Stacks of plump flour sacks line the walls underneath the windows. A blackboard lists the eight specials of the day, which always change except for the Wild Flour French and the signature sticky buns. His 12-year-old daughter, Sonia, or son Ben, 10, works a plastic child's cash register. Jazz or rock is on the portable CD player. People sit European style, stranger-to-stranger, on benches and mismatched chairs at the pine farm table.

His 1-kilo olive oil and grilled onion ciabatta loaves lie like beached seals on a rock at sunset. "These are free-form bread. They come out however they come out," Wallach said.

When bread is done, there is no timer that beeps.
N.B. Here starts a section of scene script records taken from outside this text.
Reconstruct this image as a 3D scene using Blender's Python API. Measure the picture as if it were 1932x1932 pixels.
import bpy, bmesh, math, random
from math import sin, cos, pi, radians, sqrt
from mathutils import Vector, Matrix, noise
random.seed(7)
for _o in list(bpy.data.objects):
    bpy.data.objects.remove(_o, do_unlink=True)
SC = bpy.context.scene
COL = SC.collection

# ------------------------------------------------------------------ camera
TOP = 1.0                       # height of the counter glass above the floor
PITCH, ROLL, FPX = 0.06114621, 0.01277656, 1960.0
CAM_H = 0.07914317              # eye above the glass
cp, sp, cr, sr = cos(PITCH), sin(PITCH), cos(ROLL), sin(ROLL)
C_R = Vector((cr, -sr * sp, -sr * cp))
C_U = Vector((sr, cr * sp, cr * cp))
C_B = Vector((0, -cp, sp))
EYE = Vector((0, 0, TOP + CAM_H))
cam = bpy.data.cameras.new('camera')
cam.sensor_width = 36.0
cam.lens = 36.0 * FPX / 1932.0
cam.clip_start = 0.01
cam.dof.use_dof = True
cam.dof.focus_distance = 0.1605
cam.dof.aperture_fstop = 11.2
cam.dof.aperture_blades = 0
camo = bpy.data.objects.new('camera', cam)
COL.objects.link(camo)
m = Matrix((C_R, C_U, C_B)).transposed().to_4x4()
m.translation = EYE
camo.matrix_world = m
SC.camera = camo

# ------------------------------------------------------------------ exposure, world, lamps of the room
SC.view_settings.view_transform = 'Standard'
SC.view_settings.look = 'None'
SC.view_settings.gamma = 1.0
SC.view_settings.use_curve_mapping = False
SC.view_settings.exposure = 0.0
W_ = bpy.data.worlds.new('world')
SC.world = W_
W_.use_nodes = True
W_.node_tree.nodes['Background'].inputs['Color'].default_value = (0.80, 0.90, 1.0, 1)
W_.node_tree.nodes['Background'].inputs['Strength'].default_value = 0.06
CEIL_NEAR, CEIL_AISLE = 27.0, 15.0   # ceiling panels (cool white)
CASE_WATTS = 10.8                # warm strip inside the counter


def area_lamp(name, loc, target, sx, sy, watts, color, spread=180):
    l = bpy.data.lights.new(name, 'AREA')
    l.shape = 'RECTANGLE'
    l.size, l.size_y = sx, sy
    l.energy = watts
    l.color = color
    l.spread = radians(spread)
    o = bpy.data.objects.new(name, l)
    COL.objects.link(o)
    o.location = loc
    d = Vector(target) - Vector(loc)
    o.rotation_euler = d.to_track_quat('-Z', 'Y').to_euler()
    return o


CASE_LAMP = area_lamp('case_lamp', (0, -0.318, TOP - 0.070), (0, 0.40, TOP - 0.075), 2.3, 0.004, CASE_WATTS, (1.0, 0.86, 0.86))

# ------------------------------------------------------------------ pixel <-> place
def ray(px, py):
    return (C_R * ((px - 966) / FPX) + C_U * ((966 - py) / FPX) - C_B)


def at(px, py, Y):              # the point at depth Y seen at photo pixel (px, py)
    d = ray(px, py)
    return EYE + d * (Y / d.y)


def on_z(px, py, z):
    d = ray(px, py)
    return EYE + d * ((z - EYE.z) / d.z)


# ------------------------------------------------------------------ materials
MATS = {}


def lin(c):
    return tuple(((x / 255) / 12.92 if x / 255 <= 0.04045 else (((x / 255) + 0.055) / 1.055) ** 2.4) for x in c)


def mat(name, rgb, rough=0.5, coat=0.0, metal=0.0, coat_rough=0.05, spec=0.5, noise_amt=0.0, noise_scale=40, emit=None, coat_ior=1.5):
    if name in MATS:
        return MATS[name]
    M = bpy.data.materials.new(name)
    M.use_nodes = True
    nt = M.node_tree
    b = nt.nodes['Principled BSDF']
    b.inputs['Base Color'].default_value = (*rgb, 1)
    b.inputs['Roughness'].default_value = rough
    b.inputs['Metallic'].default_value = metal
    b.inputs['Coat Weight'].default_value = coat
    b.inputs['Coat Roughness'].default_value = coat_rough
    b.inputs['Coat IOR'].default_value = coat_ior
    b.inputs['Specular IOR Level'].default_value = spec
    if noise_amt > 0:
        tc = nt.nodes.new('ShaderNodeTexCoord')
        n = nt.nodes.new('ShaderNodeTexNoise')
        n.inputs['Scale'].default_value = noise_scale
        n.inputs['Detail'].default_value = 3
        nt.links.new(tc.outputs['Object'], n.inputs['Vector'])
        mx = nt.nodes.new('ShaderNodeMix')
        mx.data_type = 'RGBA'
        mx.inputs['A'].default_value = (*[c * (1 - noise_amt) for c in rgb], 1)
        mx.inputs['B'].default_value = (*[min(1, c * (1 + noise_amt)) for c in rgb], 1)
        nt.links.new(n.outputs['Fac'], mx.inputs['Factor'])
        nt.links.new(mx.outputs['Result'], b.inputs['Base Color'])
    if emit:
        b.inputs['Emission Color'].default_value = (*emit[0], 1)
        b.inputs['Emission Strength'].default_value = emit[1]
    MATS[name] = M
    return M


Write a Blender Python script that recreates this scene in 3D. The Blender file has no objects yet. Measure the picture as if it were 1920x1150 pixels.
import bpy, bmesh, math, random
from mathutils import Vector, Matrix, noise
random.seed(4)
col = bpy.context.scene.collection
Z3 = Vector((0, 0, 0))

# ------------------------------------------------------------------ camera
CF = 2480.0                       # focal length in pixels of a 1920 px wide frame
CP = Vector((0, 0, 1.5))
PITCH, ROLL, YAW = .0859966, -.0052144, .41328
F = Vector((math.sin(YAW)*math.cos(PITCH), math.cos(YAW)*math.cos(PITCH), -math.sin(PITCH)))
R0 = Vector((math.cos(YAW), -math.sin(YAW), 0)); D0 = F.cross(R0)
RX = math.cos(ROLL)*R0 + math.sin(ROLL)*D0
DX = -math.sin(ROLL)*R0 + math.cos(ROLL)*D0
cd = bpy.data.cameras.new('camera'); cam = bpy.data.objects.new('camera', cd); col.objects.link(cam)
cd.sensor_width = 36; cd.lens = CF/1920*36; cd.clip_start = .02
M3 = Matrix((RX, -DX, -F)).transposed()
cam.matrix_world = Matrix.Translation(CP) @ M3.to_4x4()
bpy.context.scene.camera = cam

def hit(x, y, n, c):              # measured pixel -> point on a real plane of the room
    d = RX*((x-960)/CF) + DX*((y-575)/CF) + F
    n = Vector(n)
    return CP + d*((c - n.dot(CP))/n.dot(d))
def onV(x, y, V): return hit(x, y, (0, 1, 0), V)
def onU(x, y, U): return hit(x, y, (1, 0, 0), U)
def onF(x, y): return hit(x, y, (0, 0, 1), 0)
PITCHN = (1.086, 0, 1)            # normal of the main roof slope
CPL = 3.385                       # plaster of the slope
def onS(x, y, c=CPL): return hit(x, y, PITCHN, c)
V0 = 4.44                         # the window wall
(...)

Wallach pulls away from one task and runs to the oven. "I just feel it," he said.

There are no machines to make the loaves uniform in shape. Wallach and his baking team have chosen not to buy a mixer for the dough.

"We thought about it, and it didn't seem to benefit us," he said. "This is pleasant. It's not grueling. There is pleasure in our work. You feel good about it. You get your hand in it."

Alan Scott built the huge oven that is just about at capacity already, thanks to the ever-expanding crowds Wallach did not expect so soon. But now he thinks he understands why they have all shown up.

"You know that the bread has been worked by a person. There are people's handprints all over the bread," Wallach said. "The color of stained glass feeds the soul, just as bread feeds the soul. We all yearn for something that obviously shows someone put their heart in it."

PHOTO: 1 color 1 b&w by Chris Chung/Press Democrat

1: "There is pleasure in our work. You feel good about it. You get your hand in it," says Jed Wallach, seen here bagging loaves for customers at his Wild Flour Bread in Freestone.

2: Wild Flour Bread baker Michele Guinn places hot bread from a brick oven onto racks to cool.